Elle aussi constate des maires qui ont mieux à faire pour le jour du scrutin. « Beaucoup de maires ont choisi de ne pas être grand électeur pour faire autre chose. Certains iront plutôt à la chasse, qui ouvre le 24 septembre. Sur 1054 grands électeurs, on en a peut-être 70 qui ne sont pas les délégués habituels ». Pour Nathalie Goulet, « ça peut jouer. Par exemple, j’envoie mon compte rendu de mandat au maire, pas au quatrième conseiller. Il est possible qu’il ait une moins bonne connaissance de nous, qu’il ait des positions politiques différentes. Ça crée une incertitude supplémentaire ».

Bref, « il y a une part d’aléa ». Une incertitude qui pourrait s’exprimer à l’extrême droite. Peut-il y avoir un vote caché RN chez les élus locaux, comme l’évoque le candidat RN du Nord, Joshua Hochart ? « Je suis sûre qu’il y a ça, un vote RN d’agacement », confirme Nathalie Goulet.

« La lisibilité est moins grande », selon Rachid Temal, mais l’élection « reste très politique »

Dans le Val-d’Oise, le socialiste Rachid Temal ressent également « une campagne très particulière ». Mais lui ne veut pas y voir une dépolitisation. « Lors des municipales de 2020, vous avez eu moins de gens encartés. Mais on reste très politique, je pense », surtout quand il s’agit de voir les conséquences pour les communes « de la suppression de la taxe d’habitation ou de la CVAE par Emmanuel Macron ». « La lisibilité est moins grande », confirme cependant le sénateur PS, candidat à son renouvellement, « il faut convaincre les grands électeurs. Mais il faut faire le travail, pendant les six années de mandat. Et moi, je ne regarde pas la couleur du maire qui me demande une intervention ». Autrement dit, pour les sénatoriales, « il ne faut rien négliger, parler à tous les élus et être là pour tous les élus ».

S’il ressent aussi cette part d’incertitude, Rachid Temal tient à minimiser l’image qu’on peut se faire parfois des sénatoriales :

 Je n’ai jamais pensé qu’il y a un bouton magique, puis les gens suivent, que l’armée se lève. C’est aussi une légende, qu’il ne faut pas surjouer. Je pense que l’évolution est modérée. 

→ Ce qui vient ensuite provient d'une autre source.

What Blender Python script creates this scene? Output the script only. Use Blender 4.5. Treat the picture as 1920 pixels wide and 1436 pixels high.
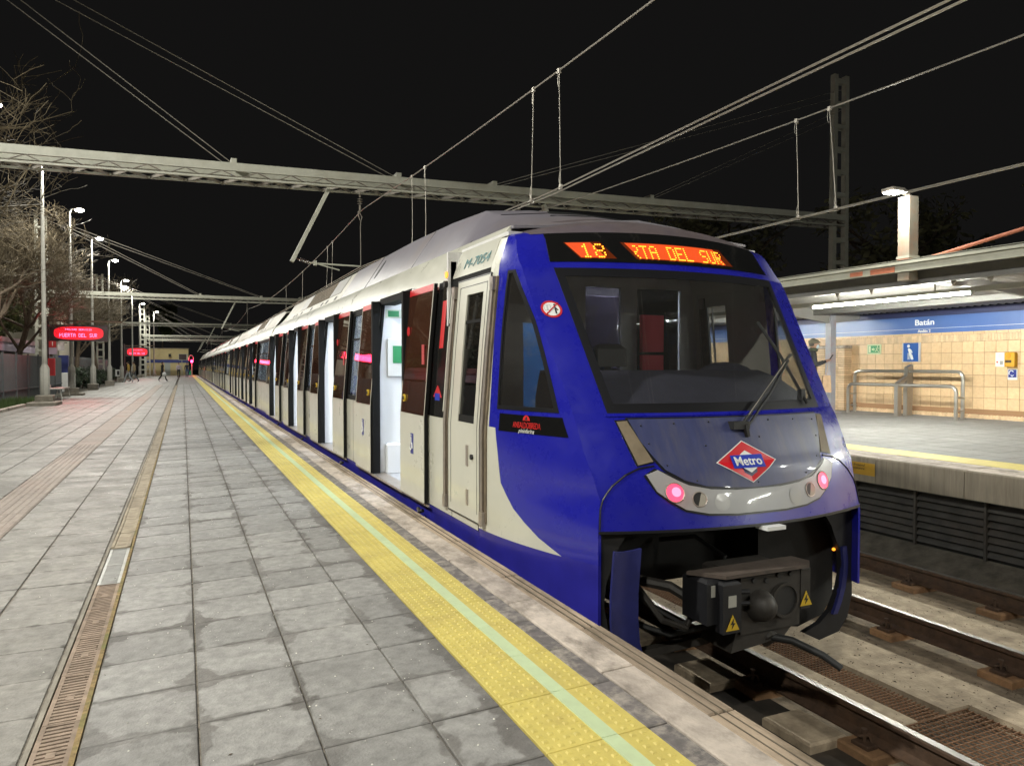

Rachid Temal, sénateur PS du Val-d'Oise.

Reste que quelques surprises ne sont pas exclues. A l’image des swing states, ces grands électeurs indécis ou moins politisés peuvent faire ou défaire un siège. « Dans des endroits où l’ordre d’arrivée se joue parfois à quelques dizaines de voix, c’est sûr que si vous faites bouger 15 voix d’un côté ou de l’autre, ça peut avoir des impacts », reconnaît Rachid Temal. Pas de quoi créer de bouleversement au Palais du Luxembourg. La majorité sénatoriale de Gérard Larcher y est solidement ancrée. Mais suffisamment pour mettre une dose d’incertitude dans le scrutin.